Challenge
Set down the material below word for word, excluding the pictures.

Available data

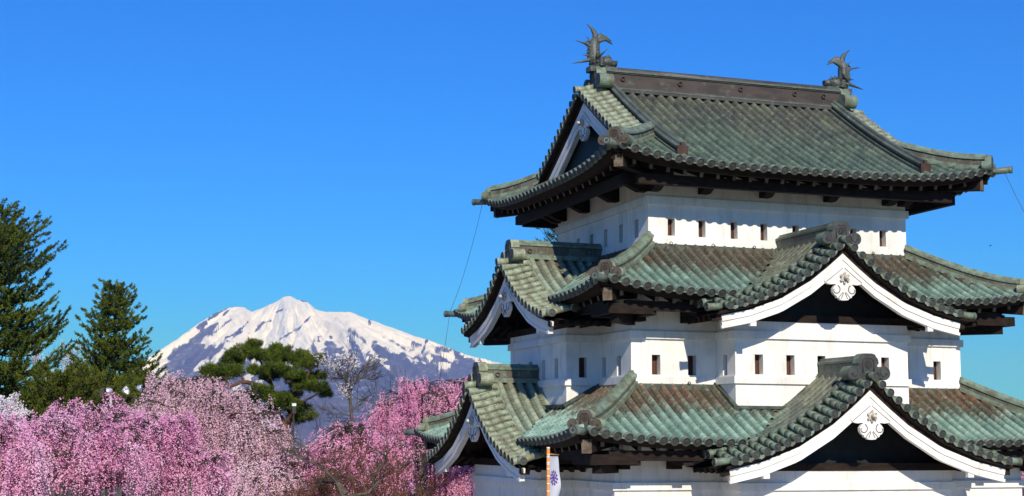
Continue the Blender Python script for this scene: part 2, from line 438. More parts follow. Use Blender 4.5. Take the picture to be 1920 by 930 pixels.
# ---- onigawara -------------------------------------------------------
def onigawara(fr, s0, t0, z0, sc=1.0, th=.2, vol=.145, wid=.25, hgt=.56):
    """end tile: arched plaque with sunk round crest, two scrolls at its sides"""
    mb = MB()
    g = lambda s, t, z: fr(s0+s*sc, t0+t*sc, z0+z*sc)
    hp = [(wid, 0), (wid, hgt*.50), (wid-.03, hgt*.54), (wid-.03, hgt*.60), (wid+.005, hgt*.66), (wid-.01, hgt*.82), (wid*.80, hgt*.90), (wid*.66, hgt*.995), (wid*.40, hgt*1.03)]
    pl = [(-a, b) for a, b in hp]+hp[::-1]
    mb.prism(pl, lambda a, b: g(a, -th, b), lambda a, b: g(a, 0, b), 0, 2)
    cz = hgt*.62; cr = hgt*.19
    ring = [(-cr*1.25, cz-cr*1.6), (-cr*1.25, cz-cr*.2), (-cr*1.15, cz+cr*.7), (-cr*.7, cz+cr*1.2), (cr*.7, cz+cr*1.2), (cr*1.15, cz+cr*.7), (cr*1.25, cz-cr*.2), (cr*1.25, cz-cr*1.6)]
    mb.tube([g(a, .004, b) for a, b in ring], .014*sc, 5, 1)
    mb.disc(g(0, .004, cz), g(0, 1, 0)-g(0, 0, 0), cr*.92*sc, .02, 14, 1, 1)
    for k in range(8):
        th_ = 2*math.pi*k/8+.2; rr = cr*.52
        mb.disc(g(math.cos(th_)*rr, .014, cz+math.sin(th_)*rr), g(0, 1, 0)-g(0, 0, 0), cr*.24*sc, .02, 7, 2)
    for sg in (-1, 1):
        c = (sg*(wid+vol*.80), vol*1.15)
        n = 20; pts = [(c[0]+math.cos(2*math.pi*k/n)*vol, c[1]+math.sin(2*math.pi*k/n)*vol) for k in range(n)]
        mb.prism(pts, lambda a, b: g(a, -th*1.3, b), lambda a, b: g(a, .03, b), 0, 2)
        sp = [(c[0]-sg*math.cos(q-.9)*vol*.8*(1-q/6), c[1]-math.sin(q-.9)*vol*.8*(1-q/6)) for q in [k*.3 for k in range(13)]]
        mb.tube([g(a, .032, b) for a, b in sp], .009*sc, 5, 1)
        mb.disc(g(sp[-1][0], .04, sp[-1][1]), g(0, 1, 0)-g(0, 0, 0), .028*sc, .03, 8, 1)
    return mb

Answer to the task
Continue the Blender Python script for this scene: part 2, from line 438. More parts follow. Use Blender 4.5. Take the picture to be 1920 by 930 pixels.
# ---- onigawara -------------------------------------------------------
def onigawara(fr, s0, t0, z0, sc=1.0, th=.2, vol=.145, wid=.25, hgt=.56):
    """end tile: arched plaque with sunk round crest, two scrolls at its sides"""
    mb = MB()
    g = lambda s, t, z: fr(s0+s*sc, t0+t*sc, z0+z*sc)
    hp = [(wid, 0), (wid, hgt*.50), (wid-.03, hgt*.54), (wid-.03, hgt*.60), (wid+.005, hgt*.66), (wid-.01, hgt*.82), (wid*.80, hgt*.90), (wid*.66, hgt*.995), (wid*.40, hgt*1.03)]
    pl = [(-a, b) for a, b in hp]+hp[::-1]
    mb.prism(pl, lambda a, b: g(a, -th, b), lambda a, b: g(a, 0, b), 0, 2)
    cz = hgt*.62; cr = hgt*.19
    ring = [(-cr*1.25, cz-cr*1.6), (-cr*1.25, cz-cr*.2), (-cr*1.15, cz+cr*.7), (-cr*.7, cz+cr*1.2), (cr*.7, cz+cr*1.2), (cr*1.15, cz+cr*.7), (cr*1.25, cz-cr*.2), (cr*1.25, cz-cr*1.6)]
    mb.tube([g(a, .004, b) for a, b in ring], .014*sc, 5, 1)
    mb.disc(g(0, .004, cz), g(0, 1, 0)-g(0, 0, 0), cr*.92*sc, .02, 14, 1, 1)
    for k in range(8):
        th_ = 2*math.pi*k/8+.2; rr = cr*.52
        mb.disc(g(math.cos(th_)*rr, .014, cz+math.sin(th_)*rr), g(0, 1, 0)-g(0, 0, 0), cr*.24*sc, .02, 7, 2)
    for sg in (-1, 1):
        c = (sg*(wid+vol*.80), vol*1.15)
        n = 20; pts = [(c[0]+math.cos(2*math.pi*k/n)*vol, c[1]+math.sin(2*math.pi*k/n)*vol) for k in range(n)]
        mb.prism(pts, lambda a, b: g(a, -th*1.3, b), lambda a, b: g(a, .03, b), 0, 2)
        sp = [(c[0]-sg*math.cos(q-.9)*vol*.8*(1-q/6), c[1]-math.sin(q-.9)*vol*.8*(1-q/6)) for q in [k*.3 for k in range(13)]]
        mb.tube([g(a, .032, b) for a, b in sp], .009*sc, 5, 1)
        mb.disc(g(sp[-1][0], .04, sp[-1][1]), g(0, 1, 0)-g(0, 0, 0), .028*sc, .03, 8, 1)
    return mb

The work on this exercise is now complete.